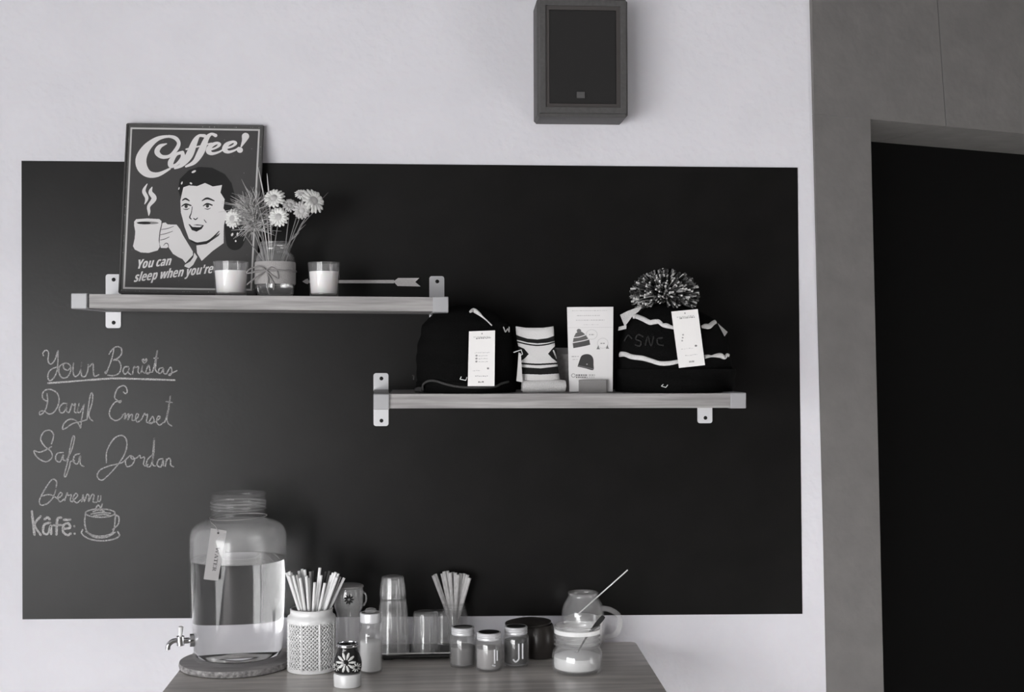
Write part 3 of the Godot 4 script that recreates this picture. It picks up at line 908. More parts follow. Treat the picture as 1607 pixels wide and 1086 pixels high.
func upper_shelf_things() -> void:
	candle(362.5, 27.5, 54, "white candle in a clear tumbler in front of the tin sign", 0.21)
	candle(508.5, 25.5, 54, "white candle in a clear tumbler right of the flower jar, in front of the arrow", 0.21)
	# arrow on the wall
	var q := func(a: Array) -> Array: return V(a)
	var ox := 470.0
	var oy := 420.0
	var o := thing("wooden_arrow", "pale wooden arrow with notched fletching hanging on the chalkboard above the shelf", "arrow", P(565, 442, 0.0))
	var ex := func(called: String, a: Array, z0: float, z1: float):
		var st := mb()
		extrude(st, V(a), func(v): return P(ox + v.x / 6.43, oy + v.y / 6.43, z1), func(v): return P(ox + v.x / 6.43, oy + v.y / 6.43, z0))
		put(called, st, M.arrow, o)
	ex.call("shaft", [82, 127, 955, 124, 955, 158, 82, 156], 0.003, 0.010)
	ex.call("fletching", [948, 140, 995, 104, 1210, 104, 1168, 145, 1222, 190, 990, 186], 0.0022, 0.012)
	ex.call("arrowhead", [28, 140, 62, 118, 86, 112, 86, 166, 62, 160], 0.0022, 0.012)
	# mason jar vase
	var b := on_shelf(432, [140, 461.5], [679.5, 466.5], 0.19)
	var s := mpp(b)
	o = thing("flower_jar", "glass mason jar wrapped in burlap and twine holding daisies on the upper shelf", "vase", b)
	var base_y := 464.0
	var prof := V([20, 0, 26, 1.5, 28.5, 6, 30.5, 15, 31, 40, 31, 58, 29.5, 65, 25, 70, 23.6, 72, 23.6, 76, 24.6, 77.5, 23.6, 79, 24.4, 81, 23.6, 83, 23.8, 86], s)
	var st := mb()
	lathe(st, at(b), shell(prof, 0.0028, 0.005), 44)
	put("glass", st, M.pane, o)
	st = mb()
	lathe(st, at(b), V([0, 4.2, 25, 4.5, 27, 7.5, 28.4, 15, 28.6, 22, 0, 22], s), 40)
	put("water", st, M.water, o)
	st = mb()
	lathe(st, at(b), V([31.2, 20, 31.9, 22, 31.9, 53, 31.2, 55], s), 44)
	put("burlap_band", st, M.burlap, o)
	st = mb()
	var ring := []
	for k in 41: ring.append(b + Vector3(cos(TAU * k / 40) * 32.6 * s, (40.5 + 0.6 * sin(k * 1.7)) * s, sin(TAU * k / 40) * 32.6 * s))
	tube(st, ring, 0.0019, 6)
	var k0 := b + Vector3(-10 * s, 40 * s, 31.5 * s)
	put("twine", st, M.twine, o)
	st = mb()
	for a in [[0, 0, -10, 6, -24, 3, -30, -4, -16, -2, 0, 0], [0, 0, 8, 5, 16, 0, 18, -12, 10, -8, 0, 0], [0, 0, 3, -12, 2, -26, 5, -38], [0, 0, 8, -14, 12, -22, 11, -30], [0, 0, -14, -9, -30, -22]]:
		var pts := []
		for i in range(0, a.size(), 2): pts.append(k0 + Vector3(a[i] * s, a[i + 1] * s, 0.003 - 0.004 * absf(a[i]) / 30.0))
		tube(st, spline(pts, 4), 0.0017, 6)
	put("bow", st, M.twine, o)
	# daisies
	var mouth := b + Vector3(0, 80 * s, 0)
	var heads := [
		[430, 311, 16, Vector3(-0.1, 0.55, 1), "broad open daisy at the top centre of the flower jar", 0],
		[437, 340, 14.5, Vector3(0.05, 0.1, 1), "daisy facing straight out, lowest in the middle of the flower jar", 0],
		[365, 343, 14, Vector3(-0.5, 0.1, 1), "daisy furthest to the left, leaning over the tin sign", 0],
		[492, 315, 19, Vector3(0.75, 0.35, 0.8), "large daisy turned away at the right of the flower jar", 0],
		[474, 330, 13, Vector3(0.2, -0.35, 1), "drooping daisy under the large right-hand one", 1],
		[474, 305, 11, Vector3(0.15, 0.8, 0.8), "small daisy tilted upward left of the large right-hand one", 0],
		[455, 322, 11, Vector3(0.2, 0.5, 1), "greyish half hidden daisy in the middle of the bunch", 1]]
	var i := 0
	for h in heads:
		daisy(P(h[0], h[1], 0.20 + 0.012 * sin(i * 2.1)), h[2] * 1.1 * s, h[3].normalized(), mouth + Vector3((i - 3) * 0.005, -0.06, 0.004 * cos(i * 1.3)), h[4], M.petal_grey if h[5] else M.petal)
		i += 1
	# dry grasses and feathery sprigs
	sprig(mouth, [[405, 262], [408, 275], [419, 272], [398, 300]], 3.0, s, "tall upright dry grass blades at the left back of the flower jar", M.grass_pale)
	sprig(mouth, [[379, 281], [387, 295], [371, 312], [369, 325]], 2.6, s, "dry grass blades leaning out over the tin sign", M.grass)
	sprig(mouth, [[515, 302], [508, 318], [480, 352], [470, 365]], 1.4, s, "thin wiry twig arching out to the right of the flower jar", M.grass)
	plume(mouth, [392, 330], 36, s, "feathery pale foliage tuft left in the flower jar", 300, M.grass_pale)
	plume(mouth, [402, 318], 32, s, "feathery grey foliage tuft behind the top daisy", 200, M.grass)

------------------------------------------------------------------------

*Task requirements*.
Produce an exact copy of each line of data, skipping embedded images.

*Result of the exercise*.
Write part 3 of the Godot 4 script that recreates this picture. It picks up at line 908. More parts follow. Treat the picture as 1607 pixels wide and 1086 pixels high.
func upper_shelf_things() -> void:
	candle(362.5, 27.5, 54, "white candle in a clear tumbler in front of the tin sign", 0.21)
	candle(508.5, 25.5, 54, "white candle in a clear tumbler right of the flower jar, in front of the arrow", 0.21)
	# arrow on the wall
	var q := func(a: Array) -> Array: return V(a)
	var ox := 470.0
	var oy := 420.0
	var o := thing("wooden_arrow", "pale wooden arrow with notched fletching hanging on the chalkboard above the shelf", "arrow", P(565, 442, 0.0))
	var ex := func(called: String, a: Array, z0: float, z1: float):
		var st := mb()
		extrude(st, V(a), func(v): return P(ox + v.x / 6.43, oy + v.y / 6.43, z1), func(v): return P(ox + v.x / 6.43, oy + v.y / 6.43, z0))
		put(called, st, M.arrow, o)
	ex.call("shaft", [82, 127, 955, 124, 955, 158, 82, 156], 0.003, 0.010)
	ex.call("fletching", [948, 140, 995, 104, 1210, 104, 1168, 145, 1222, 190, 990, 186], 0.0022, 0.012)
	ex.call("arrowhead", [28, 140, 62, 118, 86, 112, 86, 166, 62, 160], 0.0022, 0.012)
	# mason jar vase
	var b := on_shelf(432, [140, 461.5], [679.5, 466.5], 0.19)
	var s := mpp(b)
	o = thing("flower_jar", "glass mason jar wrapped in burlap and twine holding daisies on the upper shelf", "vase", b)
	var base_y := 464.0
	var prof := V([20, 0, 26, 1.5, 28.5, 6, 30.5, 15, 31, 40, 31, 58, 29.5, 65, 25, 70, 23.6, 72, 23.6, 76, 24.6, 77.5, 23.6, 79, 24.4, 81, 23.6, 83, 23.8, 86], s)
	var st := mb()
	lathe(st, at(b), shell(prof, 0.0028, 0.005), 44)
	put("glass", st, M.pane, o)
	st = mb()
	lathe(st, at(b), V([0, 4.2, 25, 4.5, 27, 7.5, 28.4, 15, 28.6, 22, 0, 22], s), 40)
	put("water", st, M.water, o)
	st = mb()
	lathe(st, at(b), V([31.2, 20, 31.9, 22, 31.9, 53, 31.2, 55], s), 44)
	put("burlap_band", st, M.burlap, o)
	st = mb()
	var ring := []
	for k in 41: ring.append(b + Vector3(cos(TAU * k / 40) * 32.6 * s, (40.5 + 0.6 * sin(k * 1.7)) * s, sin(TAU * k / 40) * 32.6 * s))
	tube(st, ring, 0.0019, 6)
	var k0 := b + Vector3(-10 * s, 40 * s, 31.5 * s)
	put("twine", st, M.twine, o)
	st = mb()
	for a in [[0, 0, -10, 6, -24, 3, -30, -4, -16, -2, 0, 0], [0, 0, 8, 5, 16, 0, 18, -12, 10, -8, 0, 0], [0, 0, 3, -12, 2, -26, 5, -38], [0, 0, 8, -14, 12, -22, 11, -30], [0, 0, -14, -9, -30, -22]]:
		var pts := []
		for i in range(0, a.size(), 2): pts.append(k0 + Vector3(a[i] * s, a[i + 1] * s, 0.003 - 0.004 * absf(a[i]) / 30.0))
		tube(st, spline(pts, 4), 0.0017, 6)
	put("bow", st, M.twine, o)
	# daisies
	var mouth := b + Vector3(0, 80 * s, 0)
	var heads := [
		[430, 311, 16, Vector3(-0.1, 0.55, 1), "broad open daisy at the top centre of the flower jar", 0],
		[437, 340, 14.5, Vector3(0.05, 0.1, 1), "daisy facing straight out, lowest in the middle of the flower jar", 0],
		[365, 343, 14, Vector3(-0.5, 0.1, 1), "daisy furthest to the left, leaning over the tin sign", 0],
		[492, 315, 19, Vector3(0.75, 0.35, 0.8), "large daisy turned away at the right of the flower jar", 0],
		[474, 330, 13, Vector3(0.2, -0.35, 1), "drooping daisy under the large right-hand one", 1],
		[474, 305, 11, Vector3(0.15, 0.8, 0.8), "small daisy tilted upward left of the large right-hand one", 0],
		[455, 322, 11, Vector3(0.2, 0.5, 1), "greyish half hidden daisy in the middle of the bunch", 1]]
	var i := 0
	for h in heads:
		daisy(P(h[0], h[1], 0.20 + 0.012 * sin(i * 2.1)), h[2] * 1.1 * s, h[3].normalized(), mouth + Vector3((i - 3) * 0.005, -0.06, 0.004 * cos(i * 1.3)), h[4], M.petal_grey if h[5] else M.petal)
		i += 1
	# dry grasses and feathery sprigs
	sprig(mouth, [[405, 262], [408, 275], [419, 272], [398, 300]], 3.0, s, "tall upright dry grass blades at the left back of the flower jar", M.grass_pale)
	sprig(mouth, [[379, 281], [387, 295], [371, 312], [369, 325]], 2.6, s, "dry grass blades leaning out over the tin sign", M.grass)
	sprig(mouth, [[515, 302], [508, 318], [480, 352], [470, 365]], 1.4, s, "thin wiry twig arching out to the right of the flower jar", M.grass)
	plume(mouth, [392, 330], 36, s, "feathery pale foliage tuft left in the flower jar", 300, M.grass_pale)
	plume(mouth, [402, 318], 32, s, "feathery grey foliage tuft behind the top daisy", 200, M.grass)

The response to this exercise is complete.